Supermarkets Could Lose $4 billion in Alcohol Sales Annually | Rabobank

Supermarkets Could Lose $4 billion in Alcohol Sales Annually

by Bourcard Nesin

As I wrote in a recent progressive grocer article, “Something strange is happening when consumers move their grocery spending online: They don’t buy alcohol.”

To be more precise, if a consumer shops in a physical supermarket, alcohol represents 4.6% of their total purchases, according to data from Progressive Grocer. When consumers shop online, however, alcohol sales fall to 0.7% of total spending. If we project that disparity into the future, supermarkets could lose $3.9 billion in annual alcohol sales by 2022. Put another way, alcohol’s share of spending falls by 85% when consumers shop for groceries online.

Interestingly, this problem has little to do with consumers. Most indicators suggest consumers should be buying more alcohol when they shop for groceries online, not less. Online shoppers are more urban, wealthier, and more educated – characteristics associated with higher rates of alcohol consumption. These same characteristics are also linked to more responsible, safer alcohol use.
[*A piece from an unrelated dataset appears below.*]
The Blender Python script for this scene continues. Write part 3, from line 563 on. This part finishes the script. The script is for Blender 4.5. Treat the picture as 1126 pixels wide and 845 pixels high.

So, if we can’t blame consumers – or the much maligned millennial – for the poor performance of alcohol in online grocery, what is going on?

The shortest possible answer is that supermarkets themselves are responsible. We’ve performed a thorough analysis of supermarkets’ online beverage alcohol programs, and we’ve spoken extensively with industry leaders in both beverage alcohol and grocery. It turns out there are four primary contributors to the woes of beer, wine and spirits on supermarket websites.

1. They’re not even trying…

Many supermarkets and warehouse clubs just don’t sell alcohol online. Costco is the largest wine retailer in the United States and has seen online sales overall grow in the mid double-digits YOY. Yet, they do not sell any alcohol through their website.

Alcohol, admittedly, is more heavily regulated than other grocery categories, and some states (like New York) have fairly strict laws pertaining to alcohol delivery, but states with strict limits on delivery are in the minority. Problems with remote age-verification have long been addressed by start-ups with relatively simple technology. So, it would appear that priorities not regulation are behind the slow roll out of online alcohol programs.

Supermarkets’ are not only losing alcohol sales if they fail to offer alcohol online. If a consumer buys wine, for example, they spend nearly 60% more per check-out, with half of that additional spending coming from non-alcohol items. If we add these lost sales opportunities, the total impact of poor online performance surpasses $5 billion per year by 2022.

2. Over-Prioritizing Marketing Revenues

As online sales grow, so does the opportunity to get promotional revenues from food and beverage companies. The KPIs for marketing teams prioritizes these promotional revenues at the expense of more wholistic goals around profit maximization and consumer satisfaction.

How does this play out in real life? Regulations forbid alcohol suppliers from paying retailers to promote their products. So when a consumer buys a steak, the retailer suggest they buy a steak sauce for $2.99 instead of a red wine for $29.99. That does make a lot of sense for consumers nor a retailer’s bottom line.

3. Lack of Search Criteria, Poor SEO and General Disorganization

In our research into supermarket websites, one thing became immediately clear. It is really, really hard to find the right product. Out of the 11 websites we investigated, only one retailer allowed consumers to filter results by price. Another national supermarket chain website had four categories for wine: red, white, kosher, and vegan.

There aren’t a lot of excuses for this poor management. With the amount of data available one each individual shopper (where they click, what they bought in the past, etc.) and long-term knowledge on how to manage an alcohol aisle, the online shopping experience should be better than the in-store shopping experience, not worse. Perhaps supermarket chains should work with suppliers to leverage this data to optimize consumer experience. Category captains work in-store, they could also work online.

4. Unattractive Product Pages.

This is a two-fold problem. First, product pages typically contain a stock photo and a very dull and generic description. Retailers should have videos, tasting notes, third-party reviews, description of wine-producing regions and varieties. In other words, they should make it fun to buy wine, beer, and spirits online. 

Second, it should not be the responsibility of retailers to manage these product pages. Instead, they should create an avenue through which suppliers can populate product pages with their own content. Unfortunately giving power to suppliers to do what they do best – manage the image of their brand – is not the industry norm.

What Does All This Mean?

If retailers can’t offer consumers a better online experience, there are only two possible outcomes: consumers buy their alcohol outside of supermarkets or they don’t buy alcohol at all. For grocery retailers, neither is particularly desirable.

The good news is that retailers are not working alone. Suppliers have long worked with their retailer partners to manage the alcohol aisle. With category captains and more experience operating in an online environment, suppliers are the best asset in the grocery retailers’ push to create a seamless and enjoyable user experience.